Set exercise —
Starting at the first line of the entries below, restate each line exactly until you reach the line with "SUN = np.array([-.25, -.60, .76]);", and print that one too. Leave the pictures out and stop there.

Input material —
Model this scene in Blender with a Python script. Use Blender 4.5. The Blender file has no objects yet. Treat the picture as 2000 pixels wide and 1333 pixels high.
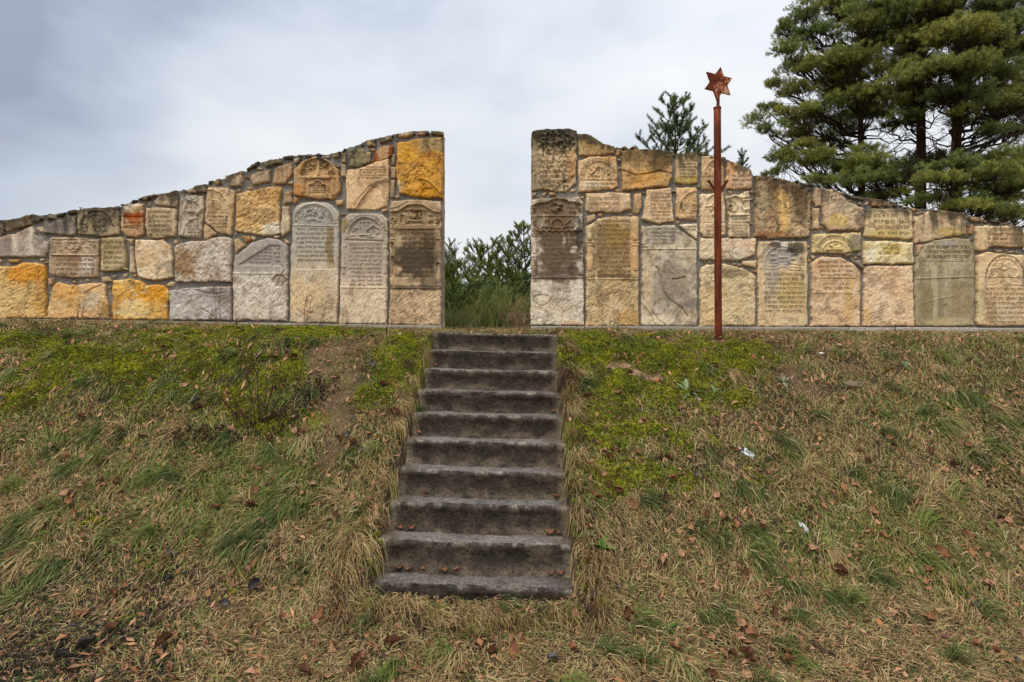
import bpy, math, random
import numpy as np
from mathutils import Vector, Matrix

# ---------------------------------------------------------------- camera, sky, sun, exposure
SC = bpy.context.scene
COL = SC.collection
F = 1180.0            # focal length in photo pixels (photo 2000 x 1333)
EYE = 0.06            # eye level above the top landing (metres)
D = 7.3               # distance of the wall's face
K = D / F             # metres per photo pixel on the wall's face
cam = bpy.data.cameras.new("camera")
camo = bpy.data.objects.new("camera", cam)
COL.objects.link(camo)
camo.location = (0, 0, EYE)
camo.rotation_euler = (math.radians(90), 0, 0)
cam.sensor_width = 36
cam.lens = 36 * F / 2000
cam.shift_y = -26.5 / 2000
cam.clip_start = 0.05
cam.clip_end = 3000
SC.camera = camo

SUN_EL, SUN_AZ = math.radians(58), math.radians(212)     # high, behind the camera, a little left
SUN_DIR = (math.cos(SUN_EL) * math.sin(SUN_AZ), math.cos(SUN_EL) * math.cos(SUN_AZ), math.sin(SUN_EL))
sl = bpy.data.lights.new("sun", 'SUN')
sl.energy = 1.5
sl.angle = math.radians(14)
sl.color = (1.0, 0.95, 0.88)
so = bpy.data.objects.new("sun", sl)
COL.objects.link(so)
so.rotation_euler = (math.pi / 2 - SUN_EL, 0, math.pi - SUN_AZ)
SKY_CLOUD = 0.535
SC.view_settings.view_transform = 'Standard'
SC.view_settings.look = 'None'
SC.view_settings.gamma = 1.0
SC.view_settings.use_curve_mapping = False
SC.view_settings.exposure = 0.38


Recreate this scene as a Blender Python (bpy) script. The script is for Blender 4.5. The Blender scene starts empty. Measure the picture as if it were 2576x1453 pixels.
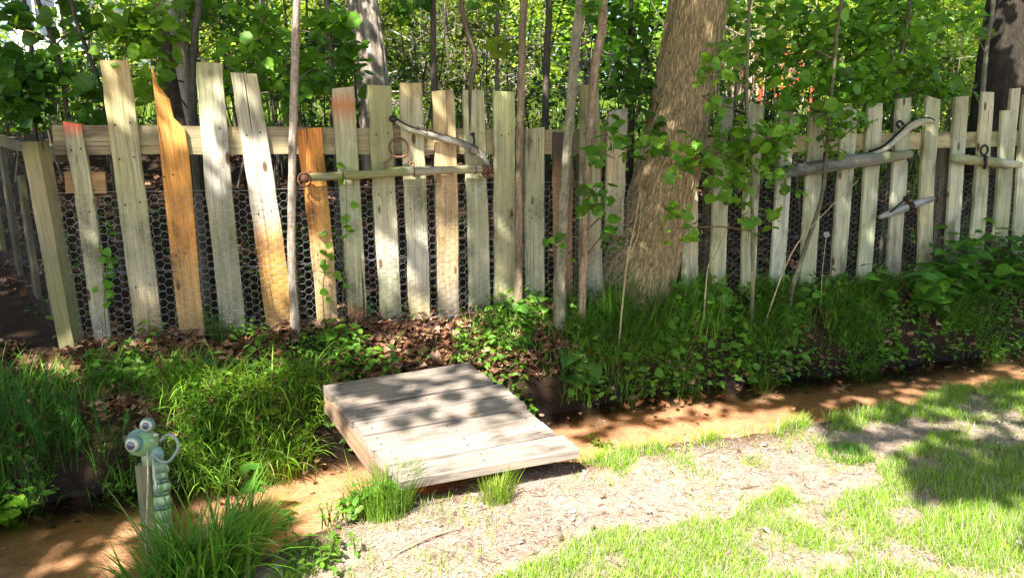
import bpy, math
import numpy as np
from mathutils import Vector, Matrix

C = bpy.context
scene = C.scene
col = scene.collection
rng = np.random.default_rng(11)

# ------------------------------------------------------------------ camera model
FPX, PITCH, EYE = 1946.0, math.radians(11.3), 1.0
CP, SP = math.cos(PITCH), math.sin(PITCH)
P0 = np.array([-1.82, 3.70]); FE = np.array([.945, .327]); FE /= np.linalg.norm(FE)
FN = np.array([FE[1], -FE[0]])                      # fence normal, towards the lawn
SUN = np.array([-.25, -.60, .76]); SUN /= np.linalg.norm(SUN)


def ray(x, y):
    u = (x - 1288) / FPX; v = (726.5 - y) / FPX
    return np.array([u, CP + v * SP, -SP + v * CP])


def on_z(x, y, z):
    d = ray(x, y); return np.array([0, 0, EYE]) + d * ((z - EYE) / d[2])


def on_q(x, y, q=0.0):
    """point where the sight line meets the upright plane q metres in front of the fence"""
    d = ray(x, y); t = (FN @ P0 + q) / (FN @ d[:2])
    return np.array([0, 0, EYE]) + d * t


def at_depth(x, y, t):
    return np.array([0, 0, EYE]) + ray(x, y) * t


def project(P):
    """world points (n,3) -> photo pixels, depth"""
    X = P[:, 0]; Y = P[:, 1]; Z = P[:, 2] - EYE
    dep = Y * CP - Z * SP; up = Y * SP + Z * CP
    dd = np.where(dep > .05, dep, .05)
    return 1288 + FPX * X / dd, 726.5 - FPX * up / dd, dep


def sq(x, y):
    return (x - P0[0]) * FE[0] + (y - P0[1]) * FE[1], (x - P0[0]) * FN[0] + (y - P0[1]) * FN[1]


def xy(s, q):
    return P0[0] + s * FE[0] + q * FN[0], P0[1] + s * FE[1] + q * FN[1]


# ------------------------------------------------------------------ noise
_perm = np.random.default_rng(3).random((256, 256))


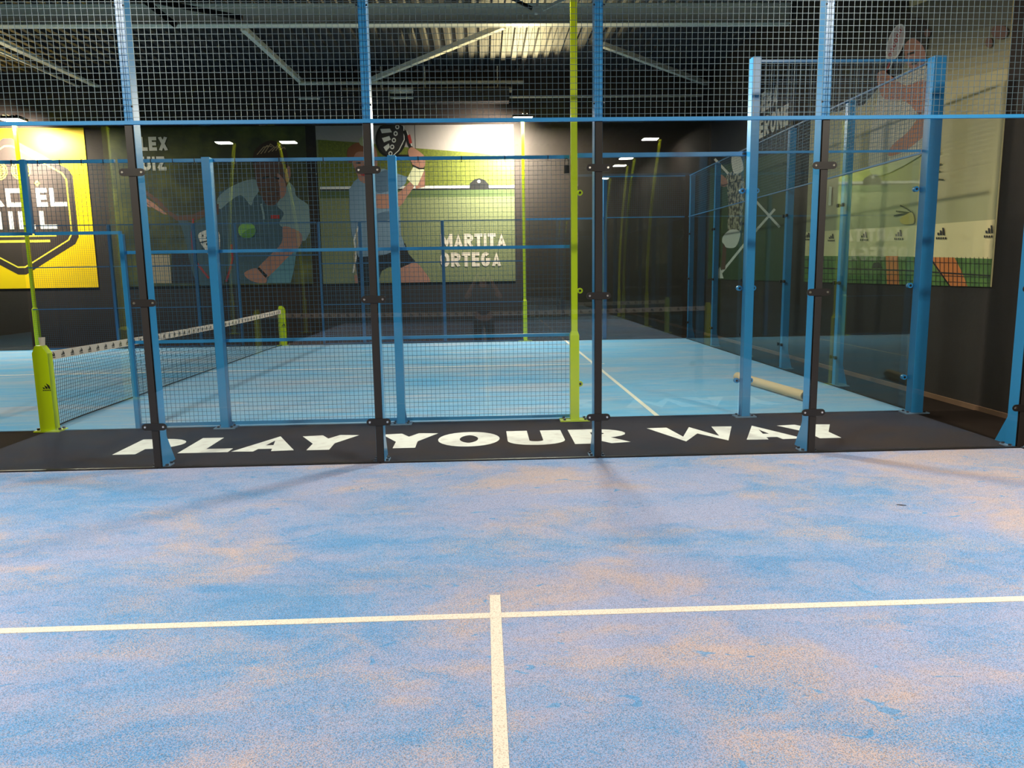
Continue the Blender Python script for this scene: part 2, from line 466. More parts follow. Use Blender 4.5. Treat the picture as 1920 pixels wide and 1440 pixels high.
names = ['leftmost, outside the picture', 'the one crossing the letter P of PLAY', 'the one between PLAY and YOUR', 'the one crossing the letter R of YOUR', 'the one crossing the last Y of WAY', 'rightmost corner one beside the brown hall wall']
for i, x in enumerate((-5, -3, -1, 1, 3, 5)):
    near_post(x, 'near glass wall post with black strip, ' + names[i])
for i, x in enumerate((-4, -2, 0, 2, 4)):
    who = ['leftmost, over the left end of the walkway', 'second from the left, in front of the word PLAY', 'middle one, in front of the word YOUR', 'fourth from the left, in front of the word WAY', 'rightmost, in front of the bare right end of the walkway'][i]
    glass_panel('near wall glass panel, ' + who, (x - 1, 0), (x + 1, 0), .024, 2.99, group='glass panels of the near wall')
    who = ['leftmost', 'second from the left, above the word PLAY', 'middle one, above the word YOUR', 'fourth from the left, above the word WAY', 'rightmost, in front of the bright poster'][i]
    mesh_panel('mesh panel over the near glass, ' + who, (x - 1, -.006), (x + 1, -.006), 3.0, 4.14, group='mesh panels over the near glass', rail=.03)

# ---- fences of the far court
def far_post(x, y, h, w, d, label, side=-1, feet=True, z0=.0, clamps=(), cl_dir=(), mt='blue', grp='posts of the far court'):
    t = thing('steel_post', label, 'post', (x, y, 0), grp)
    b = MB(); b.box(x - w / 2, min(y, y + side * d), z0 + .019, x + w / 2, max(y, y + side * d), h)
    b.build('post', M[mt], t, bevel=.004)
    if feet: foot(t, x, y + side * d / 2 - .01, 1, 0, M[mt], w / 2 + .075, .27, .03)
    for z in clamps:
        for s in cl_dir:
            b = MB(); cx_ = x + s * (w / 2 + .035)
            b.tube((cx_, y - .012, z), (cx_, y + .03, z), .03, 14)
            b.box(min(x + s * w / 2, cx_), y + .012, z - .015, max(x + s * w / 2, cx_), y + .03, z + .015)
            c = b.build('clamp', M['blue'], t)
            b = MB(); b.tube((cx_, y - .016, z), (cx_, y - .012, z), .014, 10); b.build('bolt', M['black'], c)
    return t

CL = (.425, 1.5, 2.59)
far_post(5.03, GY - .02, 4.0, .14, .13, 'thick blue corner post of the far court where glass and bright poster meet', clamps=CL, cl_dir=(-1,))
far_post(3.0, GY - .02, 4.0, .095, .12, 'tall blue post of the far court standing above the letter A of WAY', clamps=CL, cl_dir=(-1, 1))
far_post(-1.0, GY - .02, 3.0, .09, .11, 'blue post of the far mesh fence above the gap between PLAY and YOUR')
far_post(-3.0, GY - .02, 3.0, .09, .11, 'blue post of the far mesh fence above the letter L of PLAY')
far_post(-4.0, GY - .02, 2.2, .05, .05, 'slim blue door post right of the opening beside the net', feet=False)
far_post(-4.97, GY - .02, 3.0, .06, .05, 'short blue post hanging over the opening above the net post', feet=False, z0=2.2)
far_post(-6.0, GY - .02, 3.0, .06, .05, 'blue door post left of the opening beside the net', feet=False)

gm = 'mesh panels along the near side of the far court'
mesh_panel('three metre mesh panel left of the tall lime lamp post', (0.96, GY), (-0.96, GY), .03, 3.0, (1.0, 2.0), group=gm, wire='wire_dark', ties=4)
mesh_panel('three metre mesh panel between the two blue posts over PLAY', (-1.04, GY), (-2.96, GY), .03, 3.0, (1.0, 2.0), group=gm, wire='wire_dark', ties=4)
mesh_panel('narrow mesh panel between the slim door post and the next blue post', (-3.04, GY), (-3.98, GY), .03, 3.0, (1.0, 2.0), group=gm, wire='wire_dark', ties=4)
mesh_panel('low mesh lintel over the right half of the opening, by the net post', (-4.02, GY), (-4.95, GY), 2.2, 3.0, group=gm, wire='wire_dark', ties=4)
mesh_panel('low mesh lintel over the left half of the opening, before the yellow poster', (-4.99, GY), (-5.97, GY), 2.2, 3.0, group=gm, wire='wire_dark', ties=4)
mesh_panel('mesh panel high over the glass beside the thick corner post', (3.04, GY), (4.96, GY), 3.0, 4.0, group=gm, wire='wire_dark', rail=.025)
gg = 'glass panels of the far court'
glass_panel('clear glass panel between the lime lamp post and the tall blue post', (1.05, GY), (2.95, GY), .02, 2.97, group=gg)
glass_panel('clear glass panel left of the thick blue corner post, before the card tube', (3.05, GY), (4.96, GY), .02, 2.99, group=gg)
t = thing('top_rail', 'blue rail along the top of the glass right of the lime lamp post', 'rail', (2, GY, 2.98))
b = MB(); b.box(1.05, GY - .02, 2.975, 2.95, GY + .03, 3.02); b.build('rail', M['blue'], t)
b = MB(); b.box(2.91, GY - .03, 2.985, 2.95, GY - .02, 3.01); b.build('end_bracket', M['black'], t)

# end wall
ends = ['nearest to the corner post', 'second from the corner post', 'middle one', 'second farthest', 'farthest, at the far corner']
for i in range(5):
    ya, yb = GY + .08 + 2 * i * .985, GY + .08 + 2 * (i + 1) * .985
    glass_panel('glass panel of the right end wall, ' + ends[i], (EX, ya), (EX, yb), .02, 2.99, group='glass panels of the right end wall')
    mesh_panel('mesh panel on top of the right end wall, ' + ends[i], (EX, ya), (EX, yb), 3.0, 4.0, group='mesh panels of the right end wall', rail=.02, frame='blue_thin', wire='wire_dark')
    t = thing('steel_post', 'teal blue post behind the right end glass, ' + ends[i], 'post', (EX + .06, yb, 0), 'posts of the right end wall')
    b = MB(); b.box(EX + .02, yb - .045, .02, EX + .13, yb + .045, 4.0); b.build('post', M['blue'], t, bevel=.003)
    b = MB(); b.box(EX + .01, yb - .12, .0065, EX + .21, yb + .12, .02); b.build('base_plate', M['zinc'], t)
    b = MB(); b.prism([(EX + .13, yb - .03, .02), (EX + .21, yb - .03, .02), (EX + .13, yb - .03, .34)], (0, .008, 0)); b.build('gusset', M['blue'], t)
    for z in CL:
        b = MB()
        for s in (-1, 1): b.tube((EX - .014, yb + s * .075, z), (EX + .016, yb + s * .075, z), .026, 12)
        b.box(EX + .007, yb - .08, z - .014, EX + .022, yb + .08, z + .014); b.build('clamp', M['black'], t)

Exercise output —
Model this scene in Blender with a Python script. Use Blender 4.5. The Blender file has no objects yet. Treat the picture as 2000 pixels wide and 1333 pixels high.
import bpy, math, random
import numpy as np
from mathutils import Vector, Matrix

# ---------------------------------------------------------------- camera, sky, sun, exposure
SC = bpy.context.scene
COL = SC.collection
F = 1180.0            # focal length in photo pixels (photo 2000 x 1333)
EYE = 0.06            # eye level above the top landing (metres)
D = 7.3               # distance of the wall's face
K = D / F             # metres per photo pixel on the wall's face
cam = bpy.data.cameras.new("camera")
camo = bpy.data.objects.new("camera", cam)
COL.objects.link(camo)
camo.location = (0, 0, EYE)
camo.rotation_euler = (math.radians(90), 0, 0)
cam.sensor_width = 36
cam.lens = 36 * F / 2000
cam.shift_y = -26.5 / 2000
cam.clip_start = 0.05
cam.clip_end = 3000
SC.camera = camo

SUN_EL, SUN_AZ = math.radians(58), math.radians(212)     # high, behind the camera, a little left
SUN_DIR = (math.cos(SUN_EL) * math.sin(SUN_AZ), math.cos(SUN_EL) * math.cos(SUN_AZ), math.sin(SUN_EL))
sl = bpy.data.lights.new("sun", 'SUN')
sl.energy = 1.5
sl.angle = math.radians(14)
sl.color = (1.0, 0.95, 0.88)
so = bpy.data.objects.new("sun", sl)
COL.objects.link(so)
so.rotation_euler = (math.pi / 2 - SUN_EL, 0, math.pi - SUN_AZ)
SKY_CLOUD = 0.535
SC.view_settings.view_transform = 'Standard'
SC.view_settings.look = 'None'
SC.view_settings.gamma = 1.0
SC.view_settings.use_curve_mapping = False
SC.view_settings.exposure = 0.38


Recreate this scene as a Blender Python (bpy) script. The script is for Blender 4.5. The Blender scene starts empty. Measure the picture as if it were 2576x1453 pixels.
import bpy, math
import numpy as np
from mathutils import Vector, Matrix

C = bpy.context
scene = C.scene
col = scene.collection
rng = np.random.default_rng(11)

# ------------------------------------------------------------------ camera model
FPX, PITCH, EYE = 1946.0, math.radians(11.3), 1.0
CP, SP = math.cos(PITCH), math.sin(PITCH)
P0 = np.array([-1.82, 3.70]); FE = np.array([.945, .327]); FE /= np.linalg.norm(FE)
FN = np.array([FE[1], -FE[0]])                      # fence normal, towards the lawn
SUN = np.array([-.25, -.60, .76]); SUN /= np.linalg.norm(SUN)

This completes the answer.